Last fall, in the neighboring city here, Berkeley, Myanthi Fernando came to talk to us about her teaching experiences in a French public school that had majority Islamic children although they had become naturalized French citizens.  She taught mainly North African-heritage students in a high school.   Since she has gone through the academic training to become an anthropologist, with this new sensitivity, she noted a pronounced conflict between the students and the teachers.  “There is a conflict between religions and the authority of the Mosque and the Republic.”

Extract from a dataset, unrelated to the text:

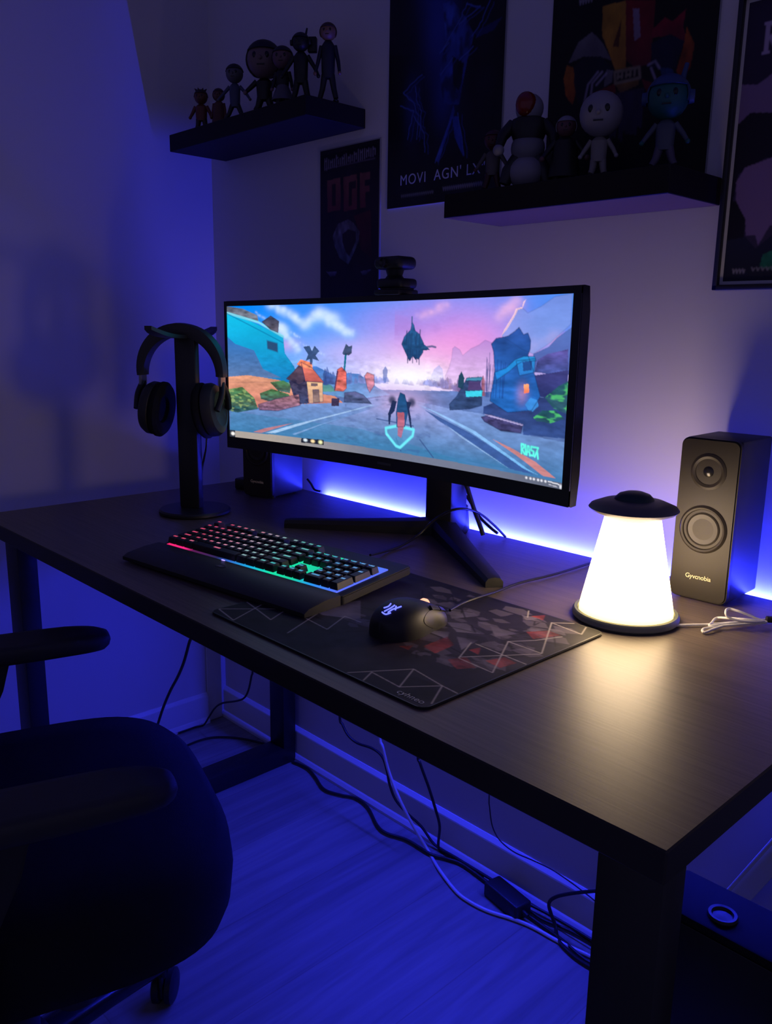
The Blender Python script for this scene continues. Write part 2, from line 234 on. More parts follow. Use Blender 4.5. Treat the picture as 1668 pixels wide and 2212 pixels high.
S = json.loads('''{"cliff":[[-0.0024,0.0526],[0.0554,0.0865],[0.195,0.224],[0.1999,0.3443],[0.2314,0.4353],[0.2474,0.5428],[-0.0156,0.5798]],"letters":[[-0.0011,-0.0001],[0.0568,0.0227],[0.1075,0.0719],[0.1112,0.1231],[-0.0023,0.0485]],"cabin":[[0.1227,0.1193],[0.1529,0.0771],[0.1812,0.1162],[0.1778,0.1973],[0.1513,0.1742]],"cwin":[[0.1387,0.2515],[0.1758,0.2713],[0.1766,0.3395],[0.1399,0.3149]],"cshade":[[-0.0065,0.2167],[0.0268,0.2816],[0.0933,0.3272],[0.1236,0.4624],[0.1865,0.5194],[-0.0147,0.5454]],"sand":[[-0.0145,0.5369],[0.0705,0.5136],[0.1773,0.5366],[0.2973,0.6131],[0.366,0.6242],[0.3932,0.6645],[0.0898,0.7574],[-0.0199,0.7538]],"hill2":[[0.1953,0.5262],[0.2485,0.4335],[0.3069,0.4276],[0.3705,0.4881],[0.409,0.4612],[0.4427,0.4645],[0.5043,0.5494],[0.5394,0.5863],[0.4314,0.6348],[0.2296,0.5928]],"hillgreen":[[0.1546,0.5397],[0.2137,0.4606],[0.2732,0.5082],[0.3544,0.5504],[0.37,0.5932],[0.2973,0.6053]],"bush1":[[-0.0015,0.6293],[0.0491,0.6044],[0.0912,0.6814],[0.1041,0.7628],[0.0298,0.8043],[-0.0055,0.7945]],"bush2":[[0.111,0.6446],[0.1535,0.6048],[0.2115,0.6356],[0.2243,0.6734],[0.152,0.7033],[0.115,0.6855]],"bush3":[[0.1474,0.5569],[0.1951,0.5382],[0.2211,0.5703],[0.216,0.6269],[0.1761,0.6174]],"roof":[[0.2552,0.402],[0.2904,0.4369],[0.3305,0.5349],[0.2687,0.5359]],"roofd":[[0.2552,0.402],[0.2687,0.5359],[0.2471,0.5664],[0.2041,0.525],[0.231,0.4666]],"hbrick":[[0.2402,0.4188],[0.2533,0.3829],[0.2907,0.4026],[0.2944,0.4518],[0.257,0.4327]],"hwalld":[[0.2127,0.5398],[0.2729,0.5315],[0.2799,0.6905],[0.25,0.7004],[0.2289,0.6486]],"hwall":[[0.2729,0.5353],[0.3265,0.5355],[0.3277,0.6696],[0.282,0.6901]],"hdoor":[[0.2933,0.5905],[0.314,0.5872],[0.3166,0.6756],[0.2959,0.6835]],"hwin":[[0.2875,0.5449],[0.3102,0.544],[0.31,0.5647],[0.2873,0.5666]],"palm1":[[0.2626,0.2943],[0.2835,0.2857],[0.2914,0.3229],[0.2999,0.2849],[0.3158,0.3214],[0.3034,0.3523],[0.3153,0.389],[0.293,0.3758],[0.2927,0.4138],[0.2844,0.4146],[0.2848,0.3765],[0.2701,0.393],[0.2788,0.3465]],"palm2":[[0.3903,0.3313],[0.4018,0.2691],[0.4112,0.2867],[0.4206,0.279],[0.4205,0.3293],[0.4111,0.3444],[0.3941,0.342]],"trunk2":[[0.3979,0.3308],[0.4047,0.3304],[0.3995,0.4476],[0.3938,0.4482]],"brick1":[[0.3745,0.443],[0.3881,0.4231],[0.4033,0.4582],[0.4042,0.5652],[0.3934,0.5894],[0.3642,0.5867]],"brick1s":[[0.3784,0.45],[0.3681,0.586],[0.3642,0.5867],[0.3726,0.4506]],"brick2":[[0.461,0.4766],[0.4683,0.4506],[0.4898,0.4659],[0.4918,0.5299],[0.4775,0.5826],[0.4702,0.5548]],"tower":[[0.5162,0.4345],[0.5247,0.4056],[0.5317,0.4327],[0.5269,0.5105],[0.52,0.5115]],"wall1":[[0.1047,0.7292],[0.1707,0.6752],[0.2465,0.6296],[0.2521,0.7079],[0.1739,0.7646],[0.1087,0.7703]],"rock1":[[0.356,0.6412],[0.3816,0.6365],[0.3795,0.69],[0.3557,0.6948]],"rock2":[[0.3973,0.5962],[0.4315,0.583],[0.4575,0.6006],[0.4831,0.6543],[0.3971,0.66]],"road":[[0.0044,0.8098],[0.2543,0.6995],[0.3932,0.6645],[0.5045,0.6104],[0.5566,0.5903],[0.5835,0.5925],[0.6158,0.6112],[0.7123,0.6404],[0.7957,0.649],[0.902,0.7391],[0.999,0.7488],[1.0017,1.0024],[-0.0001,1.0001]],"kerbL":[[0.1295,0.9383],[0.2354,0.8484],[0.4831,0.6616],[0.4903,0.6637],[0.2957,0.8135],[0.1623,0.9335]],"kerbLr":[[0.0863,0.9414],[0.1253,0.9055],[0.2267,0.8424],[0.1439,0.9175],[0.1152,0.9422]],"kerbL2":[[0.2213,0.9256],[0.3122,0.8371],[0.4085,0.7519],[0.3205,0.835],[0.2345,0.9261]],"lane":[[0.2345,0.9261],[0.4085,0.7557],[0.5669,0.6095],[0.616,0.6324],[0.7013,0.7391],[0.8747,0.9427]],"kerbR":[[0.626,0.6339],[0.6846,0.6738],[0.7802,0.7527],[0.9198,0.9261],[0.9463,0.9483],[0.9066,0.9244],[0.7746,0.7677],[0.6687,0.6704]],"kerbRr":[[0.8268,0.7864],[0.8774,0.8237],[0.9341,0.8759],[0.9841,0.9464],[0.9539,0.9454],[0.889,0.859]],"kerbRd":[[0.6427,0.6621],[0.7009,0.7116],[0.7687,0.7693],[0.9308,0.9478],[0.8746,0.9394],[0.7635,0.8115],[0.6853,0.7223]],"kerbR2":[[0.7012,0.7357],[0.7574,0.8065],[0.8747,0.9427],[0.8606,0.9279],[0.7453,0.8031]],"ship":[[0.6009,0.1315],[0.6066,0.1545],[0.6061,0.1775],[0.6222,0.2035],[0.6354,0.262],[0.6328,0.3149],[0.6206,0.3557],[0.6044,0.3369],[0.5949,0.368],[0.5864,0.3315],[0.5712,0.265],[0.579,0.2177],[0.5965,0.1776]],"ship2":[[0.5983,0.1372],[0.6049,0.144],[0.6154,0.2179],[0.6208,0.2717],[0.6385,0.2675],[0.6531,0.2969],[0.6227,0.3022],[0.6135,0.3609],[0.6,0.3276]],"man":[[0.5699,0.567],[0.5834,0.5786],[0.5887,0.6194],[0.5943,0.6882],[0.585,0.7823],[0.5612,0.7884],[0.5589,0.696],[0.5635,0.6102]],"manred":[[0.5623,0.6953],[0.5826,0.6908],[0.5848,0.761],[0.5754,0.8565],[0.565,0.845]],"armL":[[0.5465,0.6204],[0.5602,0.6249],[0.5537,0.69],[0.5435,0.7137],[0.5404,0.7793],[0.5369,0.7802],[0.5348,0.7085],[0.5415,0.6641]],"armR":[[0.5887,0.6194],[0.6036,0.6235],[0.5974,0.6665],[0.6028,0.7213],[0.6057,0.784],[0.6017,0.7815],[0.5944,0.7022]],"shield":[[0.5283,0.8042],[0.5646,0.7804],[0.6117,0.793],[0.6088,0.8327],[0.5724,0.9189],[0.5603,0.9117],[0.5302,0.8402]],"mount1":[[0.6972,0.4469],[0.7057,0.3992],[0.7125,0.3457],[0.7146,0.2866],[0.7204,0.2733],[0.7341,0.292],[0.7419,0.3238],[0.7631,0.2838],[0.7827,0.2637],[0.7989,0.2348],[0.8157,0.2497],[0.8288,0.3485],[0.8259,0.475],[0.6978,0.4939]],"mount0":[[0.6566,0.4589],[0.6655,0.4103],[0.6793,0.3853],[0.6889,0.4077],[0.6947,0.4943],[0.6571,0.4998]],"peak":[[0.8393,0.2119],[0.8539,0.157],[0.8683,0.1033],[0.8752,0.068],[0.8879,0.0685],[0.8986,0.0923],[0.9297,0.0586],[0.9571,0.0147],[0.9959,0.0008],[0.9961,0.1511],[0.9542,0.2436],[0.9166,0.3047],[0.8907,0.2825]],"peakedge":[[0.838,0.215],[0.8439,0.1813],[0.8656,0.0973],[0.87,0.0677],[0.8851,0.0595],[0.887,0.0333],[0.893,0.022],[0.8854,0.0684],[0.8753,0.0739],[0.8685,0.1092],[0.8517,0.1751]],"rhill":[[0.9166,0.3047],[0.95,0.2671],[0.9678,0.2199],[0.9989,0.168],[1.0015,0.4025],[0.9191,0.4006]],"tree_house":[[0.8145,0.2559],[0.8261,0.2245],[0.8448,0.2178],[0.8552,0.2114],[0.8703,0.187],[0.8801,0.1659],[0.8913,0.2045],[0.9012,0.1954],[0.9085,0.2337],[0.9084,0.2814],[0.9042,0.3116],[0.9219,0.4124],[0.9375,0.5254],[0.9193,0.6028],[0.862,0.6278],[0.8168,0.5728],[0.8257,0.399],[0.8209,0.2992]],"ramp":[[0.826,0.4116],[0.8538,0.3835],[0.8739,0.3384],[0.8941,0.3184],[0.9194,0.3165],[0.9238,0.34],[0.8947,0.3426],[0.8797,0.3623],[0.8622,0.4011],[0.831,0.4552]],"rhouse":[[0.8767,0.3442],[0.921,0.3283],[0.9216,0.4003],[0.8864,0.4229]],"rhouse_w":[[0.8923,0.3489],[0.915,0.3408],[0.915,0.389],[0.8948,0.3974]],"rcar":[[0.9273,0.3337],[0.9486,0.3024],[0.993,0.2762],[0.9961,0.3799],[0.9538,0.4025],[0.9216,0.4003]],"rpurple":[[0.917,0.4191],[0.9961,0.3799],[0.9977,0.5087],[0.9475,0.5296],[0.9273,0.5211]],"window":[[0.8978,0.4675],[0.9093,0.4628],[0.9117,0.5084],[0.8991,0.5167]],"hut":[[0.7476,0.4865],[0.7544,0.4527],[0.7959,0.4408],[0.7896,0.4804],[0.796,0.5182],[0.7962,0.6029],[0.7663,0.6289],[0.7124,0.6472],[0.7103,0.6135],[0.7294,0.5626]],"hutroof":[[0.7517,0.4662],[0.7573,0.4491],[0.7959,0.4408],[0.7921,0.4606]],"hutband":[[0.7527,0.5286],[0.7974,0.518],[0.7966,0.5506],[0.7548,0.5614]],"hutin":[[0.7606,0.4715],[0.7893,0.4675],[0.7931,0.5155],[0.7585,0.5211]],"rtree":[[0.7316,0.5088],[0.7335,0.4423],[0.7405,0.4152],[0.7485,0.4535],[0.7467,0.5197]],"rbush1":[[0.9475,0.5296],[0.9774,0.4646],[1.0001,0.4319],[0.9994,0.6035],[0.9686,0.5801]],"rbush2":[[0.9241,0.639],[0.9444,0.5974],[0.9738,0.5911],[0.9942,0.6287],[0.9636,0.6604],[0.9309,0.6561]],"rdark":[[0.8006,0.6086],[0.8602,0.5455],[0.9475,0.5296],[0.9992,0.5976],[0.9996,0.7303],[0.902,0.7391],[0.9007,0.6886],[0.8014,0.6478]],"rwall":[[0.796,0.6688],[0.8184,0.6505],[0.9007,0.6855],[0.8966,0.7342],[0.8481,0.7345],[0.8051,0.693]],"rwalltop":[[0.8014,0.651],[0.8184,0.6505],[0.9006,0.6823],[0.9008,0.6918],[0.8158,0.6609]],"orb":[[0.9031,0.575],[0.915,0.5356],[0.9305,0.545],[0.935,0.5748],[0.922,0.6084],[0.9116,0.6044]],"task_a":[[0.0007,0.9644],[0.254,0.9451],[0.2536,0.9778],[0.0025,0.9994]],"task_b":[[0.254,0.9451],[0.3301,0.9391],[0.3299,0.9749],[0.2536,0.9778]],"logo_at":[[0.8992,0.7879],[0.9397,0.7978],[0.9413,0.8543],[0.9006,0.8422]],"clouds":[[0.3376,0.0315],[0.3683,0.0792],[0.3946,0.1368],[0.417,0.1652],[0.3008,0.1657],[0.3126,0.21],[0.3361,0.2683],[0.3518,0.2897],[0.4318,0.081],[0.4499,0.0884],[0.4749,0.1235],[0.5134,0.1716],[0.534,0.2019],[0.3717,0.1798],[0.3792,0.2302]],"sun":[[0.5923,0.4464],[0.6079,0.4722]],"tr":[[0.9182,0.9657],[0.9948,0.9738],[0.9696,0.9648],[0.9702,0.9837],[0.9184,0.9721]]}''')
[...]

Historically, the first generation who became Muslim citizens was recruited from the Colonies to rebuild France after World War II as Germany opened their doors to the Turks to do the same.  For their children and grandchildren, a generalized system of difference developed and that dissimilarity was based on religion. Many ordinary Frenchmen believe there is a fundamental conflict between Islam and themselves as an Islamic revival has emerged on Gallic soil at the same time.

As alluded to above, the State banned the hijab in 2004.   In essence La France believed that the hijab would re-enforce Islamic patriarchy. In actually, the hijab (as the Burqa) is worn by choice (if it is not, the State should step in, but it is part of the aforementioned Islamic regeneration in the West).  Islamic women “believe they decide – not the law or the State!”  The hijab (or the Burqa) must be an individual decision, and must not come from outside (either the family or the nation).  “It is the believer who decides, but… [It]… has … [its]…textual authority,” also.  Fernando claimed that secularism and religious submission are not at odds in France,” too.  Also, political choice and religiosity do not conflict.  France’s Muslims assert religious choice and accept civic obligation.  International law enunciates religious freedom according to conscience.  Performing religious duty is a matter of choice.

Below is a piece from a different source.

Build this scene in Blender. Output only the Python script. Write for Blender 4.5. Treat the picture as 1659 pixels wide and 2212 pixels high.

In 2003 there were demonstrations against proposed bans on Islamic lifestyles.  “One person’s freedom ends where another begins…”  It is (almost) impossible for Muslim women to live in the language of the secular State.  On the contrary, the secular State argued it didn’t violate [religious] freedom because [religious] adherents could still believe.”  Paris maintained that there was a difference between internal belief and external expression while the European Commission as a whole do not recognize the hijab as right (and it most definitely will not acknowledge the Burqa as acceptable).  On the other hand, most individual Islamic women believe it may be their right and duty as the hijab while the French public considers it no more than obfuscation of civic duty.

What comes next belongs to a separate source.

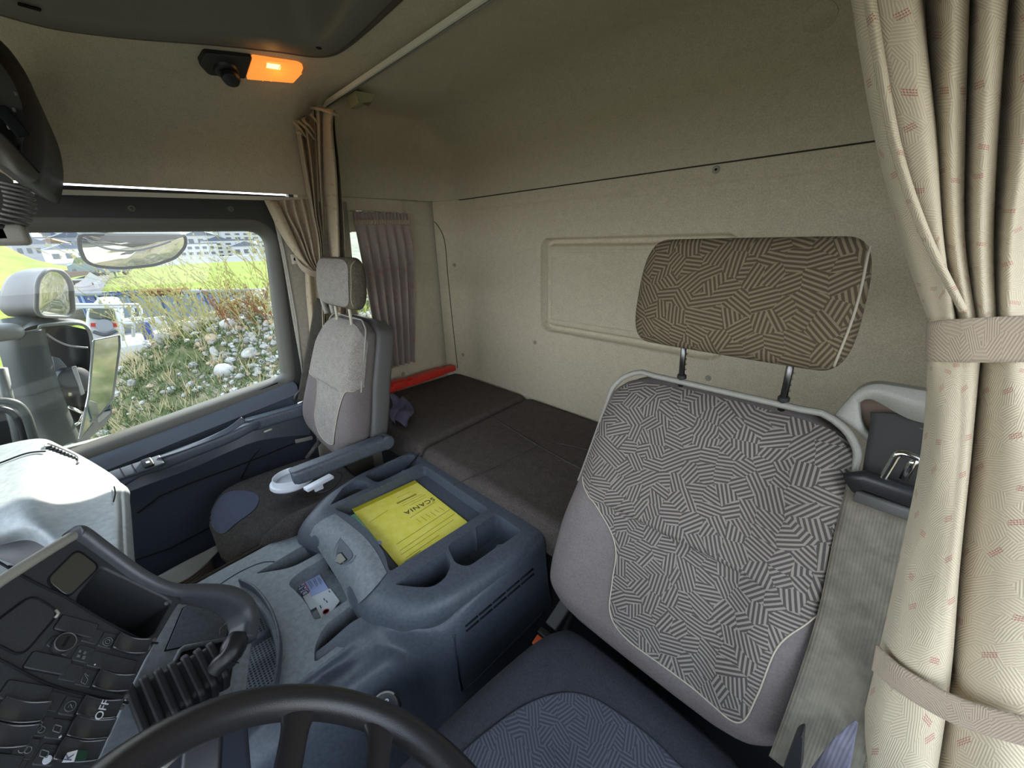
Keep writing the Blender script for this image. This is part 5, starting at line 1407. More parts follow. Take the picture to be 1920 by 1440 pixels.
tube('end_gap', smoothpath(Z3([(214, 912, .866), (216, 925, .866), (213, 940, .866)]), 14), .0016, 'dark_void', dash, 6)
# windscreen demister outlet
for i in range(9):
    a = i / 8
    box('demister_slat', P(92 + 50 * a, 838 + 24 * a, z=.934 - .030 * a), (.012, .012, .003), 'dark_void', dash, 0)
tube('demister_rim', smoothpath(Z3([(84, 838, .938), (92, 832, .936), (140, 852, .912), (148, 862, .905), (146, 868, .905)]), 24), .0025, 'plastic_trim_light', dash, 6)
tube('dash_seam', smoothpath(Z3([(-100, 905, .925), (0, 868, .93), (50, 850, .938), (85, 846, .938)]), 24), .0022, 'dark_void', dash, 6)
box('dash_mount', (1.30, .76, .55), (1.1, .40, .56), 'plastic_slate_deep', dash, .02)
# air outlet under the moulding at the left edge
av = thing('air_vent', P(25, 1068, x=1.05), 'slatted air vent at the left edge below the pale dashboard', 'air vent')
prism('vent_bezel', roundpoly([P(u, v, x=1.08) for u, v in ((-40, 1030), (4, 1048), (40, 1062), (18, 1092), (-40, 1100))], .01), (-.6, -.5, .5), .05, 'plastic_dash', av, .003)
for i in range(6):
    tube('slat', [P(14 + 2 * i, 1062 + 5.2 * i, x=1.07), P(34 - 1 * i, 1064 + 5.2 * i, x=1.07)], .0022, 'dark_void', av, 6)

# ------------------------------------------------------------------ instrument wing
PN = V(-.46, -.72, .52).normalized(); PO = P(200, 1300, d=.85)
def W(u, v, lift=0.0): return P(u, v, pl=(PO + PN * lift, PN))
PU = (W(290, 1213) - W(215, 1392)).normalized()                 # to the driver's right, along a row
PV = PN.cross(PU).normalized()                                   # up the panel
wing = thing('instrument_panel', W(200, 1300), 'black switch panel wing of the dashboard full of rocker switches at the lower left', 'instrument panel')
body = roundpoly([W(140, 1003), W(185, 1032), W(235, 1072), (W(290, 1100)), W(344, 1122), W(330, 1140), W(250, 1275), W(170, 1460), W(60, 1560), W(-160, 1560), W(-160, 1200), W(-20, 1105)],
                 [.012, .0, .02, .0, .012, 0, 0, 0, 0, 0, 0, .02], 5)
pan = loft_solid('panel_face', [[p - PN * .11 for p in body], [p for p in body]], 'plastic_panel', wing)
cub = roundpoly([W(190, 1063), W(312, 1122), W(322, 1130), W(290, 1187), W(272, 1198), W(225, 1178), (W(143, 1128)), W(150, 1112)], [.006, .008, .004, .006, .012, .01, .006, .004], 5)
cutc = loft_solid('cutter', [[p - PN * .095 for p in cub], [p + PN * .02 for p in cub]], 'dark_void', None)
booleans(pan, [cutc]); bevel(pan, .003, 3, 40)
for p in pan.data.polygons: p.use_smooth = True
auto(pan, 50)
# rolled upper edge with a highlight put in as a pale crest, then the round nose that ends by the lever
crest = smoothpath([W(-160, 1208, .002), W(-20, 1104, .002), W(60, 1052, .004), W(128, 1010, .004), W(142, 1003, .002)], 40)
tube('crest_highlight', crest, .007, 'plastic_trim_light', wing, 12)
hood = smoothpath([W(136, 1002, .004), W(150, 1003, .002), W(200, 1040, .0), W(262, 1084, .0), W(320, 1110, -.004), W(372, 1114, -.012), W(418, 1122, -.02), W(448, 1142, -.03), W(458, 1172, -.036), W(452, 1205, -.04)], 70)
sweep('hood_roll', hood, rrect(.022, .038, .009, 5), 'hood_slate', wing, up=PN, scale=lambda t: .75 + .75 * sm(.35, .75, t))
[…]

There is no argument that Christianity has seeped into European law which is at odds with Islamic customs.  Besides, French feminism, which is a very strong force within the Republique, looks at Islamic female dress as perverse with anti-sexuality.  La Republique de France’s concept of sexuality is challenged on all sides. The hijab is only one such challenge.

Public schools only recently began to enroll new citizens, and the hijab is a particularly troublesome object amongst the traditional educational system there.

With this history of the Islamic hijjib in France, it is doubtful that the Burqa will receive any more cultural sensitivity.